We have a separate department that handles permits and requirements etc before its send to me as Ready to schedule. As PM I execute the work once everything is approved/ready to schedule I'm just irritated that somehow this is on me...but maybe it is. I took responsibility for it anyway. Unfortunately the customer doesn't have their project completed which was my main focus at the time and didn't want to argue with my boss.
 
What will you have to change and how long will it take?

We requested a power outage to install an ATS. We would reroute service wire from CTcan to new ATS SE. The service is existing and CTcan sits around 7' AFF to a service gutter 48" AFF The POCO is saying CT can needs to meet current service standards/heights in order for us to reroute to ATS.....i will say That's reasonable but we didn't know until project was awarded and day of outage. This all gets submitted to POCO for ATS approval so it was a surprise to us once POCO rejected outage unless we rebuild service on day of outage.

Unfortunately I cant find any information with these requirements in POCO service standards We assumed, i know that's our fault, it would be ok since POCO coordinator never mentioned the issue before approval and taking our money.
 
I think you share some responsibility here.

Maybe its a NY thing, but when I hear or determine a shutdown is needed, everything changes. Bells and whistles should go off.

Maybe its your company but... What PM does not review the planning, estimate and go on walk thrus?

Your company should do a lessons learned and change how the PM is involved with the project.

A good General foreman, foreman or super should have picked up on this also.

Dont take this to heart, just my opinion.
 
I think you share some responsibility here.

Maybe its a NY thing, but when I hear or determine a shutdown is needed, everything changes.
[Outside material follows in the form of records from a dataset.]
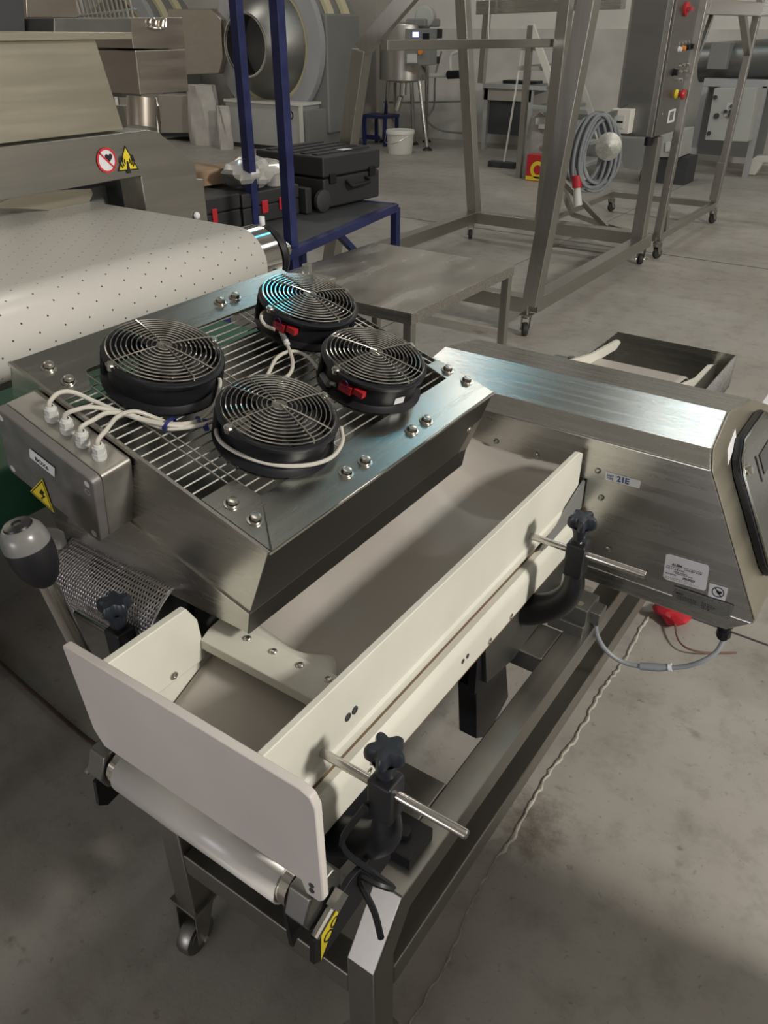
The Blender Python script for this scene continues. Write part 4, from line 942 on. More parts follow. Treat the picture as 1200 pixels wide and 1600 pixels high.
# two low tool cases with red latches
def tool_case(label, u0, u1, v0_, v1_, h, latches):
    c = thing('tool_case', label, 'case', hq(u0, v0_, 0), 'black tool cases with red latches on the trolley')
    cbx('shell', u0, u1, v0_, v1_, .002, h*.55, 'case', .008, c); cbx('lid', u0-.002, u1+.002, v0_-.002, v1_, h*.56, h, 'case', .008, c)
    for a, b_ in latches: cbx('latch', a, b_, v0_-.010, v0_-.001, h*.30, h*.70, 'red', .003, c)
    return c
tool_case('black tool case with red latches between the two blue uprights', -.52, -.13, .06, .42, .15, [(-.40, -.36), (-.28, -.25)])
tool_case('black tool case with red handle beneath the crumpled plastic bag', -.95, -.535, .06, .46, .16, [(-.72, -.69)])
cbx('pocket_case', -.12, -.075, .02, .30, .002, .13, 'case', .008)
c = thing('cardboard_box', 'flat brown cardboard box lying behind the blue upright', 'box', hq(-.9, .3, .17))
cbx('carton', -.82, -.35, .30, .58, .165, .235, 'card', .002, c)
# crumpled clear bag
bg = thing('plastic_bag', 'crumpled clear plastic bag lying on the tool cases', 'bag', hq(-.45, .2, .16))
c0_ = hq(-.36, .16, .225); mb = MB(); rws = []
for i in range(12):
    th = math.pi*i/11; rws.append([c0_+V((.12*math.sin(th)*math.cos(ph), .17*math.sin(th)*math.sin(ph), .065*math.cos(th)))*(1+.13*math.sin(5*ph+i*.9)+.14*math.cos(3*ph-i*.6)+.05*math.sin(11*ph+i*2)) for ph in [2*math.pi*k_/20 for k_ in range(21)]])
obj('film', mb.grid(rws), M['film'], bg, smooth=28)
jr = thing('clear_jar', 'small clear lidded tub standing between the blue uprights', 'jar', hq(-.26, .10, .152))
jc = hq(-.24, .12, .152); obj('tub', MB().lathe([(0, 0), (.045, 0), (.05, .07), (.05, .075)], jc, n=24), M['film'], jr); obj('lid', MB().lathe([(.052, .073), (.053, .086), (0, .087)], jc, n=24), M['gland'], jr)

# ================================================================ STEEL TABLE
tz = .60
Tb = thing('steel_table', 'low scratched stainless steel table behind the cooling hood', 'table', (-1.9, 2.8, 0))
ta0, ta1, tb0, tb1 = -2.285, -1.53, 2.39, 3.225
obj('tabletop', MB().box((ta0, tb0, tz-.004), (ta1, tb1, tz)), M['steel_table'], Tb, bevel=.001)
for a, b_ in (((ta0, tb0, tz-.045), (ta1, tb0+.03, tz-.004)), ((ta0, tb1-.03, tz-.045), (ta1, tb1, tz-.004)), ((ta0, tb0+.03, tz-.045), (ta0+.03, tb1-.03, tz-.004)), ((ta1-.03, tb0+.03, tz-.045), (ta1, tb1-.03, tz-.004))):
    obj('apron', MB().box(a, b_), M['steel_x'], Tb, bevel=.002)
for x in (ta0+.005, ta1-.04):
    for y in (tb0+.005, tb1-.04): obj('leg', MB().box((x, y, 0), (x+.035, y+.035, tz-.04)), M['steel_z'], Tb, bevel=.002)

# ================================================================ TALL FRAME ON CASTERS
AF = thing('lifting_frame', 'tall stainless steel frame with splayed square posts on casters', 'frame', (-2.5, 5, 0))
xa, xb, ya, yb, zr_ = -3.22, -1.80, 4.05, 5.95, .17
pw = .085
def bm(a, b_, w_=pw, name='post', par=AF, mt='steel_z', h_=None): return obj(name, MB().beam(a, b_, w_, h_), M[mt], par, bevel=.004)
for a, b_ in (((xa, ya, zr_), (xa, yb, zr_)), ((xb, ya, zr_), (xb, yb, zr_)), ((xa, ya, zr_), (xb, ya, zr_)), ((xa, yb, zr_), (xb, yb, zr_))): bm(a, b_, name='base_rail', mt='steel_y')
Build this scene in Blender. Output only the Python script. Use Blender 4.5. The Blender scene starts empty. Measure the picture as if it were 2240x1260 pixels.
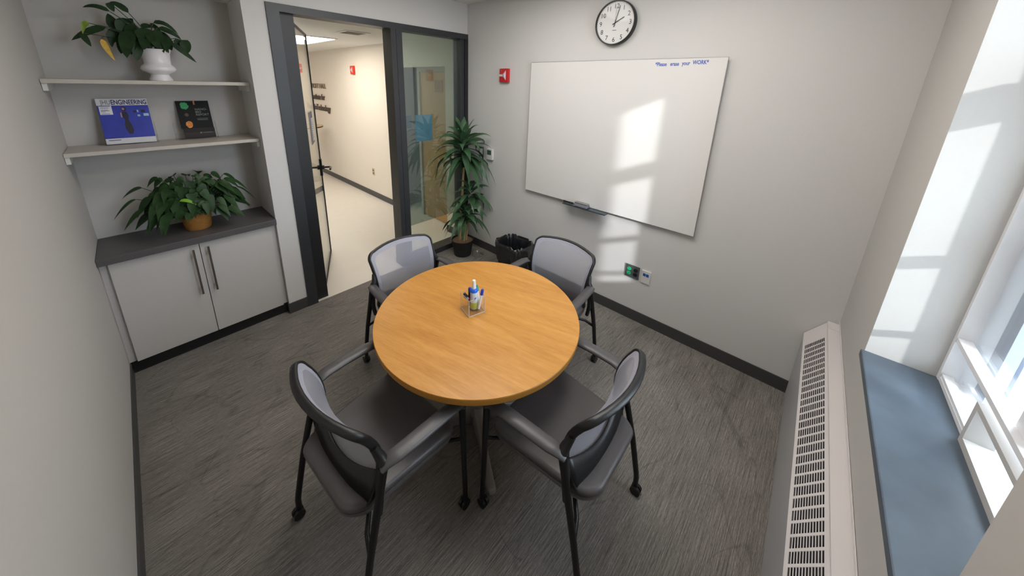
import bpy, bmesh, math, random
from mathutils import Vector, Matrix
random.seed(11)
S = bpy.context.scene
COL = S.collection
PI = math.pi

# ------------------------------------------------------------------ materials
def nt(name):
    m = bpy.data.materials.new(name); m.use_nodes = True
    n = m.node_tree; b = n.nodes['Principled BSDF']
    return m, n, b
def lin(c):
    return tuple(((v/255)/12.92 if v/255 <= .04045 else ((v/255+.055)/1.055)**2.4) for v in c) + (1,)
def mat(name, rgb, rough=.5, metal=0., noise=0., scale=60, bump=0., spec=.5, sheen=0., stretch=None):
    m, n, b = nt(name); c = lin(rgb)
    b.inputs['Base Color'].default_value = c; b.inputs['Roughness'].default_value = rough
    b.inputs['Metallic'].default_value = metal; b.inputs['Specular IOR Level'].default_value = spec
    if sheen: b.inputs['Sheen Weight'].default_value = sheen
    if noise or bump:
        tc = n.nodes.new('ShaderNodeTexCoord'); mp = n.nodes.new('ShaderNodeMapping')
        if stretch: mp.inputs['Scale'].default_value = stretch
        nz = n.nodes.new('ShaderNodeTexNoise'); nz.inputs['Scale'].default_value = scale; nz.inputs['Detail'].default_value = 5
        n.links.new(tc.outputs['Object'], mp.inputs[0]); n.links.new(mp.outputs[0], nz.inputs['Vector'])
        if noise:
            mr = n.nodes.new('ShaderNodeMapRange'); mr.inputs[1].default_value = .25; mr.inputs[2].default_value = .75
            mr.inputs[3].default_value = 1-noise; mr.inputs[4].default_value = 1+noise
            mx = n.nodes.new('ShaderNodeVectorMath'); mx.operation = 'SCALE'; mx.inputs[0].default_value = c[:3]
            n.links.new(nz.outputs['Fac'], mr.inputs[0]); n.links.new(mr.outputs[0], mx.inputs['Scale'])
            n.links.new(mx.outputs[0], b.inputs['Base Color'])
        if bump:
            bp = n.nodes.new('ShaderNodeBump'); bp.inputs['Strength'].default_value = bump; bp.inputs['Distance'].default_value = .004
            n.links.new(nz.outputs['Fac'], bp.inputs['Height']); n.links.new(bp.outputs[0], b.inputs['Normal'])
    return m

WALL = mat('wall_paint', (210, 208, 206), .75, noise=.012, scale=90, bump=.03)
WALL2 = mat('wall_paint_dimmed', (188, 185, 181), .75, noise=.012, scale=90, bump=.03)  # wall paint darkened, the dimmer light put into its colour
WALLW = mat('hall_paint', (226, 217, 203), .7, noise=.01, scale=60, bump=.02)
CEIL = mat('ceiling_tile', (225, 224, 220), .9, noise=.03, scale=140, bump=.1)
BASEB = mat('rubber_base', (66, 66, 66), .45)
FRAME = mat('frame_black', (50, 52, 56), .42, noise=.04, scale=200)
FRAMED = mat('frame_dark', (30, 31, 33), .45)
WHITE = mat('white_lam', (192, 188, 184), .45, noise=.012, scale=40)
SHELF = mat('shelf_lam', (192, 185, 175), .5, noise=.02, scale=60)
COUNTER = mat('counter_lam', (84, 81, 82), .42, noise=.14, scale=260)
STEEL = mat('brushed_steel', (150, 145, 138), .32, 1.0)
SILVER = mat('silver_paint', (150, 146, 142), .4, .35)
BLACKP = mat('black_plastic', (26, 26, 28), .38)
BLACKM = mat('black_metal', (20, 20, 22), .35, .2)
ARMG = mat('arm_plastic', (74, 72, 73), .40)
FABRIC = mat('seat_vinyl', (84, 80, 80), .42, noise=.06, scale=300, bump=.05, spec=.5)
SHELL = mat('seat_shell', (98, 95, 96), .36, spec=.55)
SLATE = mat('slate_sill', (74, 84, 94), .46, noise=.25, scale=7, bump=.05)
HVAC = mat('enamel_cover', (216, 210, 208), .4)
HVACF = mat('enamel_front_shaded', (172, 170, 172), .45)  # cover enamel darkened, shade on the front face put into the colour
HVACD = mat('vent_dark', (22, 18, 34), .7)
WINW = mat('window_white', (222, 222, 224), .4)
URN = mat('glazed_white', (226, 224, 226), .18, spec=.6)
SOIL = mat('soil', (70, 52, 40), .95, noise=.5, scale=120, bump=.8)
BARK = mat('bark_chips', (128, 100, 74), .9, noise=.6, scale=110, bump=1.)
CANE = mat('cane_bark', (176, 152, 112), .8, noise=.2, scale=50, bump=.4, stretch=(1, 1, 5))
BASKET = mat('woven_basket', (168, 116, 50), .7, noise=.35, scale=55, bump=.8, stretch=(1, 1, 6))
LEAF1 = mat('leaf_dark', (36, 58, 32), .5, noise=.3, scale=25, spec=.25)
LEAF2 = mat('leaf_mid', (40, 66, 34), .48, noise=.3, scale=25, spec=.28)
LEAF3 = mat('leaf_dracaena', (60, 92, 62), .34, noise=.25, scale=18, spec=.45)
LEAFY = mat('leaf_yellow', (190, 150, 24), .5, noise=.3, scale=40)
LEAFYG = mat('leaf_lime', (112, 132, 28), .5, noise=.3, scale=30)
LEAFL = mat('leaf_bright', (116, 168, 40), .45)
POTB = mat('pot_black', (24, 26, 26), .45)
BAG = mat('bin_bag', (26, 27, 29), .22, spec=.9)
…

Bells and whistles should go off.

Maybe its your company but... What PM does not review the planning, estimate and go on walk thrus?

Your company should do a lessons learned and change how the PM is involved with the project.

A good General foreman, foreman or super should have picked up on this also.

Dont take this to heart, just my opinion.

I agree. I did walk the site but never anticipated the lineman. On day of outage turned it down. We had a POCO consultant who approved the outage. If I spend all my time reviewing the reviewer I would get much done, i find this probably needs to happen. . Basically once it's awarded I'm along for the ride. Our companies success is it's failure. The upper management still control all the movements of project then get upset when you didn't follow through.

" i didn't know you subbed out the electrical but they didn't include the 300' trench, Transformers, and crane needed to lift the generator "
 
This happens when power companies are inconsistant in their requirement. And sometimes it simply depends upon the lineman making the hook up.
I tell my guys anything that looks unusual to the power company could cause them to not hook it up. Even after an inspection. ;)
 
I would expect in most areas a disconnect of the poco supply and changing anything on what the service connects to would trigger requirements from the poco. The hard part is all power companies seem to have different requirements and some don't seem to follow their written rules well (or use weird interpretations of their rules). The more power companies you have to deal with in your service area the harder it is.

I was going to move my power meter on my last service upgrade (it is a bit too high), but the power company had a requirement for 3" knockouts in the meter base. All 200A meters I could find locally had 2.5" KO's. To get a 3" KO I had to go to a 320/400A meter base and I did not want to do that. So I left the old one where it was and they connected to it since I didn't change it.